Le premier contresens concerne l’appel à « porter sa croix ». Cet appel a nourri naguère tout un courant doloriste. Dans ce courant, pour être avec Jésus, on n’hésitait pas à s’infliger volontairement quelques coups de fouets dans le dos, silices enfoncées dans la chair, mortification sévères ; nos Pères âgés nous racontent comment dans leur jeunesse prendre sa croix était synonyme d’automutilation. Soyons clair et disons-le avec force : la souffrance est un mal contre lequel il faut lutter autant que nous le pouvons.

Vive la médecine qui progresse pour nous en soulager. Voyez d’ailleurs comment Jésus traite la souffrance : quand il la rencontre autour de lui, il en est bouleversé et il la combat. Il me semble clair que pour Jésus le soin du corps, sa consécration, même, est plus important que la haine de la chair.
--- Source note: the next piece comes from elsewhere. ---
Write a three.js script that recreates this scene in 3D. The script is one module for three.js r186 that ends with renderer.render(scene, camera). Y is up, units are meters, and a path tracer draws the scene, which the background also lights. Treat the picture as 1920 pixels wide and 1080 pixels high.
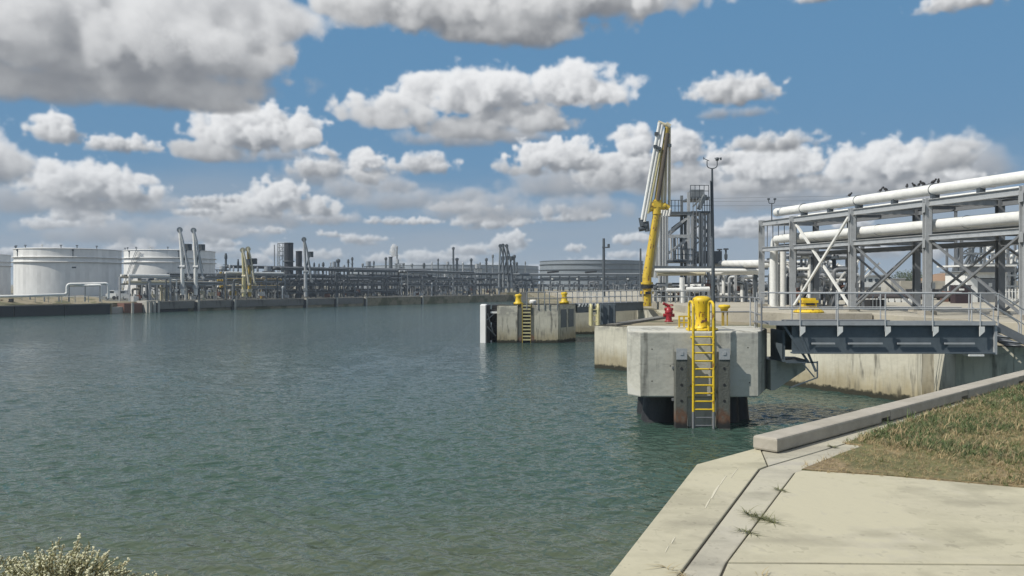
import * as THREE from 'three';
import { mergeGeometries } from 'three/addons/utils/BufferGeometryUtils.js';

// ---------------------------------------------------------------- camera, sky, sun, exposure
const F = 1507, EYE = 4.7, HZ = 532;                 // focal length and horizon row of the 1920 x 1080 photograph
const scene = new THREE.Scene();
const camera = new THREE.PerspectiveCamera(2 * Math.atan(540 / F) * 180 / Math.PI, 16 / 9, 0.1, 9000);
camera.position.set(0, EYE, 0);
camera.setViewOffset(1920, 1080, 0, 540 - HZ, 1920, 1080);
camera.updateProjectionMatrix();
const SUN = new THREE.Vector3(-0.63, 0.73, 0.28).normalize();
const SUN_POWER = 4.8, SKY_GAIN = 1.02;
const sun = new THREE.DirectionalLight(new THREE.Color(1, 0.955, 0.87), SUN_POWER);
sun.position.copy(SUN).multiplyScalar(300); sun.target.position.set(0, 0, 0);
sun.castShadow = true; sun.shadow.mapSize.set(4096, 4096);
Object.assign(sun.shadow.camera, { left: -160, right: 160, top: 160, bottom: -160, near: 1, far: 900 });
scene.add(sun, sun.target);
const renderer = new THREE.WebGLRenderer({ antialias: true });
renderer.shadowMap.enabled = true;
renderer.toneMapping = THREE.LinearToneMapping;
renderer.toneMappingExposure = 0.95;
const sky = skyTexture();
scene.background = sky; scene.environment = sky;
scene.fog = new THREE.FogExp2(new THREE.Color(0.62, 0.72, 0.82), 0.0004);

// ---------------------------------------------------------------- noise
function rng(seed) { let a = seed >>> 0; return () => { a = (a + 0x6D2B79F5) >>> 0; let t = a; t = Math.imul(t ^ (t >>> 15), t | 1); t ^= t + Math.imul(t ^ (t >>> 7), t | 61); return ((t ^ (t >>> 14)) >>> 0) / 4294967296; }; }
function sm(a, b, x) { const t = Math.min(1, Math.max(0, (x - a) / (b - a))); return t * t * (3 - 2 * t); }
function mix(a, b, t) { return a + (b - a) * t; }
function hash3(x, y, z) { let h = Math.imul(x, 374761393) ^ Math.imul(y, 668265263) ^ Math.imul(z, 2147483647 ^ 0x5bd1e995); h = Math.imul(h ^ (h >>> 13), 1274126177); return ((h ^ (h >>> 16)) >>> 0) / 4294967296; }
function noise3(x, y, z) {
  const xi = Math.floor(x), yi = Math.floor(y), zi = Math.floor(z); let u = x - xi, v = y - yi, w = z - zi;
  u = u * u * (3 - 2 * u); v = v * v * (3 - 2 * v); w = w * w * (3 - 2 * w);
  const a = mix(mix(hash3(xi, yi, zi), hash3(xi + 1, yi, zi), u), mix(hash3(xi, yi + 1, zi), hash3(xi + 1, yi + 1, zi), u), v);
  const b = mix(mix(hash3(xi, yi, zi + 1), hash3(xi + 1, yi, zi + 1), u), mix(hash3(xi, yi + 1, zi + 1), hash3(xi + 1, yi + 1, zi + 1), u), v);
  return mix(a, b, w);
}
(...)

Aujourd’hui nous avons tourné la page du dolorisme avec ces mortifications accablantes et insensées. Mais un autre excès nous guette, un autre contresens, celui qui consiste à refuser radicalement la croix. C’est dans l’air du temps, désormais, il faut s’occuper de soi, se faire du bien et vivre zen. Désormais, aucune onde négative ne doit perturber l’existence, tel est l’idéal proposé. Entre nous soit dit, cette quête du bien-être est un marché juteux, on vous proposera toutes sortes de thérapies pour relancer les énergies positives. Au fond, de la haine de la chair nous sommes passés à la fascination du corps et de ses fantaisies. Au bout de ce revirement, n’est-on pas entrain de vider le message de l’Évangile que nous venons d’entendre : « Celui qui ne porte pas sa croix pour marcher derrière moi, ne peut pas être mon disciple » ?

À vrai dire nous savons bien qu’il n’y a pas de vie humaine sans croix, c’est à dire sans souffrance, sans tristesse, sans vieillissement, sans deuil. Pour nous chrétiens, il s’agit d’assumer ces événements sur un mode pascal, c’est-à-dire en consentant à ce qu’il y a de douloureux et de crucifiant dans une existence, sans jamais renoncer à notre espérance en la vie, sans jamais douter que la force de Dieu est en nous et qu’elle nous aide à porter le poids des épreuves, jusqu’au jour béni de notre délivrance.

Une force de vie puissante nous accompagne mais cela ne veut pas dire que nous devions nous résigner et subir ce qui nous tombe dessus. La parabole de l’architecte et celle du chef de guerre insistent sur la nécessité de s’asseoir, de réfléchir, de discerner avant d’entreprendre quoique ce soit. Pour nous chrétiens, le bon architecte qui construit la vie jusqu’au bout, c’est le Christ, et le bon diplomate qui affronte les méchants, sans recourir aux armes mais en offrant tout sur la croix, c’est encore le Christ. En ce jour où des velléités de guerre s’expriment de part et d’autre, discernons donc à partir de sa Parole, entendez bien ce qu’elle nous dit : « Envoie une délégation pour demander la paix. » Prions pour que la justice et la paix du Seigneur consolide l’ouvrage de nos mains.